Margaret Manning Shull
            The trio from Ravi Zacharias International Ministries assumed most of us already were convinced of the truth of the gospel. They spent their time in Amarillo talking more about the culture we’re in and, as Shull said, “Why should anybody want to listen to us?”
            Ravi Zacharias has plenty of material that lays out intellectual and historical reasons for believing the claims of Jesus Christ. But the people from various churches attending this event left with a better understanding of 21st century attitudes and how best to approach non-Christians who may not see a need for this churchy stuff.
            “It’s not just words,” Shull told us. “It’s how we live our lives.”
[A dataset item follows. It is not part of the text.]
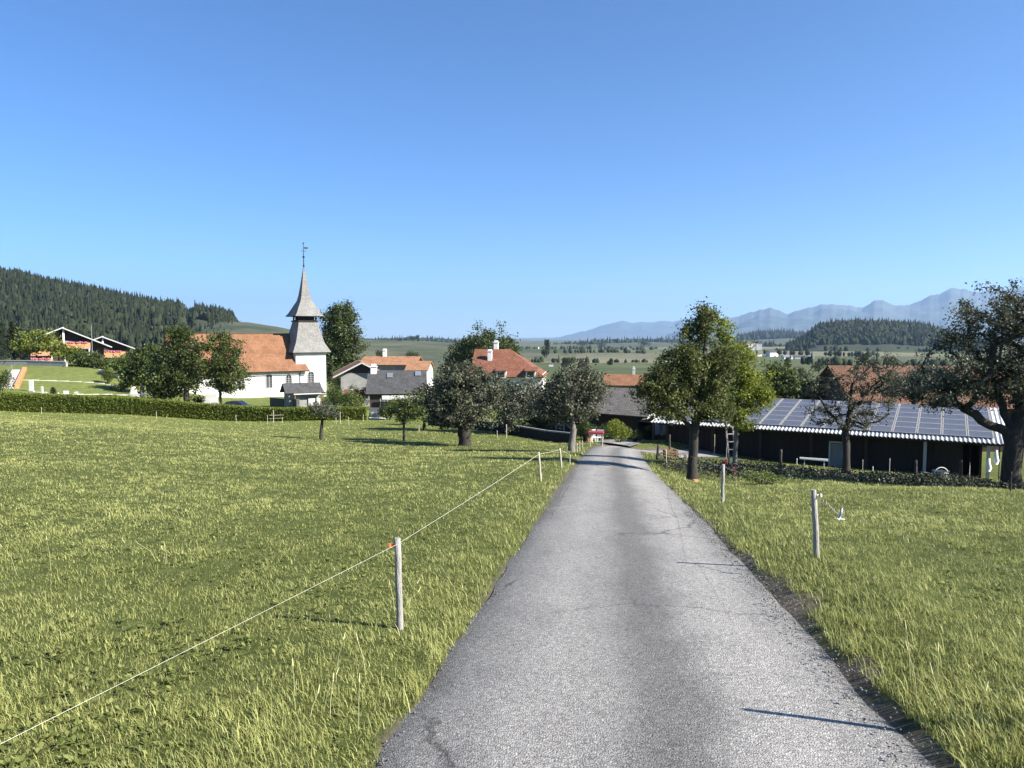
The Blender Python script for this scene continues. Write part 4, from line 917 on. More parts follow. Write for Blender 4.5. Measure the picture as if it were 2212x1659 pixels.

            The term “apologetics” doesn’t mean apologizing, of course, but presenting reasons for believing. One of the biblical foundations for Christians doing that is 1 Peter 3:15: “Always be prepared to give an answer to everyone who asks you to give the reason for the hope that you have…”
            As often happens when people quote the Bible, though, the rest of that passage may be overlooked. “…But do this with gentleness and respect, keeping a clear conscience, so that those who speak maliciously against your good behavior in Christ may be ashamed of their slander.” (I Peter 15-16, NIV)
            Practice what you preach, in other words, which we often fail to do. And like the apostle Paul did, we need to approach people in ways they understand.
   
Cameron McAllister
         McAllister, young enough to be in the millennial generation, pointed out how literature and even popular culture can be bridges to people.
            “Why are zombies so compelling?” he asked, referring to shows such as “The Walking Dead.” “A zombie is a slave to its body, its hunger and its desires. Isn’t that just like us?”
            But McAllister said that unlike zombies, humans don’t live on bread alone. Finding purpose and fulfillment just by feeding our desires or even by trusting solely in science leaves out a key ingredient: meaning.
            Teacher Thomas Gradgrind, a Charles Dickens character in “Hard Times,” was “a man of realities” and “a man of fact and calculations.” Gradgrind asked his students to define a horse, and the correct answer was a quadruped with 40 teeth and hard hooves, among other specifics.
            McAllister said that’s all true, but the facts don’t tell you everything about a horse, such as the elegance with which it runs or the majesty with which it holds its head.
            He cited the Oscar-winning movie, “American Beauty,” not a film that many Christians would recommend to their friends. But a simple scene in that movie has a character watching a video of a plastic bag blowing in the breeze. Watching the bag rise and fall and dance, the character’s imagination helps him realize there is meaning behind life.
            “Imagination is the organ of meaning,” McAllister said, quoting C.S. Lewis, and creative works can open conversations that lead to the author of meaning.
John Njoroge
            “Millennials are starting to recognize that they want real relationships,” McAllister said, “not just tweets.”
            The three speakers agreed that Christians should put people first, not in a manipulative way, but by being genuinely interested in their lives and their opinions.
            “When we look at people, we stereotype them,” Njoroge said. “And we’re almost always wrong about them. Distinguish the person from their ideology. We are called to love our neighbor, not humanity.
            “The Bible says people are made in the image of God. No other religion places humans in such high regard.”
            Christianity tells us that God values us highly but that humanity is corrupt without the salvation Jesus offers. McAllister noted that modern humanists operate on the theory that people are basically good but that pop culture seems to contradict that idea. Just on TV, examples are “Breaking Bad,” “Mad Men” and “Dexter,” in which the “heroes” are more flawed than admirable.
            “The arts tell us that we’re bad,” McAllister said.
             Christians’ challenge is to show each person around us there is a way to be   forgiven forever for our badness.